Darstellung der 80 verketteten Chromatogramme mit den ersten beiden Einbettungsdimensionen. Die Farben entsprechen den verschiedenen Weingütern, die Jahrgänge stehen neben den Datenpunkten. Weine aus demselben Weingut, aber aus unterschiedlichen Jahrgängen, sind in Clustern zusammengefasst, die sich kaum überschneiden. Die Weingüter des rechten Ufers (A, C und B aus Pomerol und St-Emilion) und die Weingüter des linken Ufers (F, G, D und E aus dem Medoc) neigen ebenfalls dazu, sich zu gruppieren. In (e) ist die Unterscheidung zwischen Weingütern am rechten und am linken Ufer weniger deutlich, und sowohl in (d) als auch in (e) gibt es keine Nord-Süd-Achse am linken Ufer, und einige Weingüter (A und B, E und D) sind nicht mehr unterscheidbar. Dies deutet darauf hin, dass die Mischung nicht der einzige Faktor ist, der zu der mit GC erhaltenen Karte beiträgt. (Bild: Commun Chem 6, 247, 2023, https://doi.org/10.1038/s42004-023-01051-9)

«Anstatt bestimmte Peaks zu extrahieren und daraus Konzentrationen abzuleiten, haben wir mit dieser Methode die kompletten Chromatogramme jedes Weins – diese können bis zu 30 000 Punkte umfassen – auf eine X- und Y-Koordinate zusammengefasst. Dabei wurden auch das sogenannte Hintergrundrauschen berücksichtigt und unnötige Variablen eliminiert», erklärt Michael Schartner, ehemaliger Postdoktorand in der Abteilung für grundlegende Neurowissenschaften der Medizinischen Fakultät der Universität Genf und Erstautor der Studie. «Dieser Prozess wird als Dimensionsreduktion bezeichnet.»
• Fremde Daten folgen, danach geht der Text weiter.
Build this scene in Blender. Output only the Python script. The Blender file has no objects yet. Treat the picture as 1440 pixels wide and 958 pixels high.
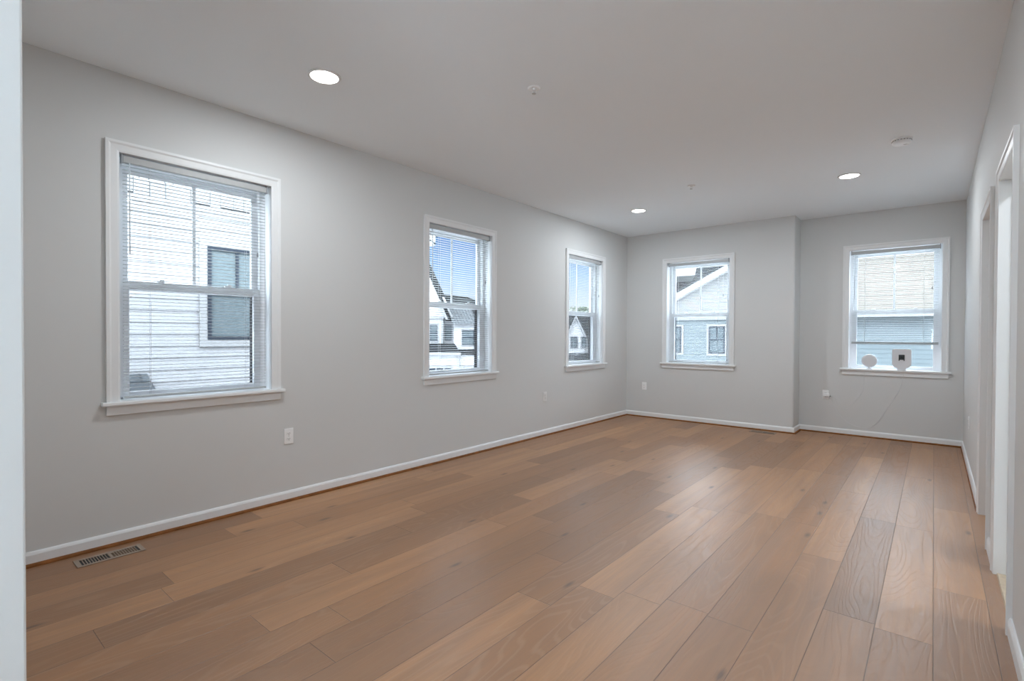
import bpy, math, random
from mathutils import Matrix, Vector
random.seed(7)
S = bpy.context.scene
COL = S.collection

# ------------------------------------------------------------------ camera
cam_d = bpy.data.cameras.new('camera'); cam = bpy.data.objects.new('camera', cam_d); COL.objects.link(cam)
cam_d.sensor_width = 36.0; cam_d.lens = 36.0 * 713.5 / 1440.0; cam_d.clip_start = 0.02; cam_d.clip_end = 400
YAW, PITCH, ROLL = -0.6938, -0.0117, 0.0042
fw = Vector((math.sin(YAW) * math.cos(PITCH), math.cos(YAW) * math.cos(PITCH), math.sin(PITCH)))
r0 = Vector((math.cos(YAW), -math.sin(YAW), 0)); u0 = r0.cross(fw)
rt = r0 * math.cos(ROLL) + u0 * math.sin(ROLL); up = -r0 * math.sin(ROLL) + u0 * math.cos(ROLL)
cam.matrix_world = Matrix(((rt.x, up.x, -fw.x, 3.6557), (rt.y, up.y, -fw.y, -7.1694), (rt.z, up.z, -fw.z, 1.234), (0, 0, 0, 1)))
S.camera = cam

# ------------------------------------------------------------------ exposure, world, sun, fill lights
S.view_settings.view_transform = 'Standard'; S.view_settings.look = 'None'
S.view_settings.exposure = 0.90; S.view_settings.gamma = 1.0; S.view_settings.use_curve_mapping = False
S.cycles.max_bounces = 14; S.cycles.diffuse_bounces = 8; S.cycles.glossy_bounces = 5
S.cycles.transparent_max_bounces = 24; S.cycles.transmission_bounces = 8
S.cycles.sample_clamp_indirect = 20.0; S.cycles.use_denoising = True
S.cycles.caustics_reflective = False; S.cycles.caustics_refractive = False

LAMP_W, LAMP_C = 9.0, (0.88, 0.95, 1.0)
SUN_E = 1.0
REAR_W = 175.0
SIDE_W = 8.0
SKY = 0.56      # low sky
SKY_HIGH = 9.2  # bright band added out of view for room light and floor reflections, from about 15 to 40 degrees up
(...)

Zu hundert Prozent zuverlässiges Modell

Als die Forschenden die Koordinaten in einem Diagramm darstellten, sahen sie sieben «Wolken» von Punkten. Sie stellten fest, dass jede dieser Wolken die Jahrgänge eines Weinguts auf der Grundlage ihrer chemischen Ähnlichkeiten zusammenfasste. «Damit konnten wir nachweisen, dass jedes Weingut tatsächlich eine eigene chemische Signatur hat. Wir haben auch beobachtet, dass drei Weine auf der rechten Seite und vier auf der linken Seite gruppiert wurden, was den beiden Ufern der Garonne entspricht, an denen die Weingüter liegen», sagt Stéphanie Marchand, Forscherin am Institut für Reben- und Weinwissenschaften (ISVV) der Universität Bordeaux und Koautorin der Studie.
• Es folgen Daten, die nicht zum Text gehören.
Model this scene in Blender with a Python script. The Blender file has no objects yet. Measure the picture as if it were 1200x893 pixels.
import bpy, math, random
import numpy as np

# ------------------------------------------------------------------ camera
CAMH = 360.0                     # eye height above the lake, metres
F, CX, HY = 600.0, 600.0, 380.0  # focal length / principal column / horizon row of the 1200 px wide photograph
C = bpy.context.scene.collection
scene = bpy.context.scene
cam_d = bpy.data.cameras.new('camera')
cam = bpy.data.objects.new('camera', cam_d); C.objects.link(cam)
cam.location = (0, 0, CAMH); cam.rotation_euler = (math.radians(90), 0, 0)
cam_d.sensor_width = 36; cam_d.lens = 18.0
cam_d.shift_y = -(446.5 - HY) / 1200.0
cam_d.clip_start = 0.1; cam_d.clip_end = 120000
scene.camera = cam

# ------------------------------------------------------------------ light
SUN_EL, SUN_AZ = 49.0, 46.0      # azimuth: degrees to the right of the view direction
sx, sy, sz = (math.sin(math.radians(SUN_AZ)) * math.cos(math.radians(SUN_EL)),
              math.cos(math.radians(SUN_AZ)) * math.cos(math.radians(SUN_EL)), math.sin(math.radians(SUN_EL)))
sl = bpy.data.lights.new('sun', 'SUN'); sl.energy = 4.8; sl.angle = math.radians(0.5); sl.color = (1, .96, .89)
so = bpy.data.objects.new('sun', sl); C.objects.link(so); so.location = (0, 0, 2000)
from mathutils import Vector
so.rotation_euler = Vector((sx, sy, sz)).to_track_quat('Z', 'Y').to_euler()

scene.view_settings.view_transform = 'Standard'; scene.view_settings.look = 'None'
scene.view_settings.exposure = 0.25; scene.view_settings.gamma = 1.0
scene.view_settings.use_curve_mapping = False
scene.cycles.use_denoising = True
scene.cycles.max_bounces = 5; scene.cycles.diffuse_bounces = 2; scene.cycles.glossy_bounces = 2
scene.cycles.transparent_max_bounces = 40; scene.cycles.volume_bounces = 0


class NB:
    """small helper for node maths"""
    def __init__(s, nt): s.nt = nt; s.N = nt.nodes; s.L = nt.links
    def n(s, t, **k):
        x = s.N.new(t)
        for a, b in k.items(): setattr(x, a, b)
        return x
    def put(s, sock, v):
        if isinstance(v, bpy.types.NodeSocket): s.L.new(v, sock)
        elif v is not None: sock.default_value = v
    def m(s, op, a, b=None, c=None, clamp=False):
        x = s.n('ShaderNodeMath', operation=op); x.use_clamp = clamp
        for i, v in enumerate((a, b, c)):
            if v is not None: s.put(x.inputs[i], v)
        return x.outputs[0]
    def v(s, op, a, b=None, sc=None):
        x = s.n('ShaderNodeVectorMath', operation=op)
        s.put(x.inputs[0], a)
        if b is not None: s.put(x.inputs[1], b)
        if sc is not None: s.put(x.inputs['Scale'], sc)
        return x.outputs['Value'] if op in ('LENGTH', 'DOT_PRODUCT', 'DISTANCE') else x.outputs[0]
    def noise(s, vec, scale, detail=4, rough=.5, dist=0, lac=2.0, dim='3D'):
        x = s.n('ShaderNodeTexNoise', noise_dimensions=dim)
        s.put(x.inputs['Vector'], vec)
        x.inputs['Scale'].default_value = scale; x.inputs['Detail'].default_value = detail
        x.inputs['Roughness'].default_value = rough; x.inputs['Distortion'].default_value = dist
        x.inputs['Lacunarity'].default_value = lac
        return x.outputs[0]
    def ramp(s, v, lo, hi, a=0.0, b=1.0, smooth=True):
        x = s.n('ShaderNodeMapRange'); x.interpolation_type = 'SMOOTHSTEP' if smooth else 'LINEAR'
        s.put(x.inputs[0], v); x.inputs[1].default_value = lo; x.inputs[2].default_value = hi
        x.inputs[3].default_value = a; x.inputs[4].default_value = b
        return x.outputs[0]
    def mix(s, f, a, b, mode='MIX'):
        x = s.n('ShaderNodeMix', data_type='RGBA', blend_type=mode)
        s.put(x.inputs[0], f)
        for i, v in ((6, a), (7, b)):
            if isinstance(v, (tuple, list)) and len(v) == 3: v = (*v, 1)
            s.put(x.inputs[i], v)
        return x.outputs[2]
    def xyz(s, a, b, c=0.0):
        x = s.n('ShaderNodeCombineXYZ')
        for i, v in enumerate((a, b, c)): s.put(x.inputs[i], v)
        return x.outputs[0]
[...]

Im Laufe ihrer Analysen stellten die Forschenden weiterhin fest, dass die chemische Identität dieser Weine nicht durch die Konzentration einiger spezifischer Moleküle, sondern durch ein breites chemisches Spektrum definiert wurde. «Unsere Ergebnisse zeigen, dass es möglich ist, die geografische Herkunft eines Weins mit hundert-prozentiger Genauigkeit zu identifizieren, wenn man die Techniken der Dimensionsreduktion auf Gaschromatogramme anwendet», freut sich Alexandre Pouget, der diese Arbeiten leitete.

Die Arbeiten liefern damit auch neue Erkenntnisse über die Teile der Identität eines Weins. Sie ebnen den Weg für die Entwicklung von Werkzeugen, die Winzerinnen und Winzern bei der Entscheidungsfindung helfen – um beispielsweise die Identität und den Ausdruck eines Terroirs zu bewahren.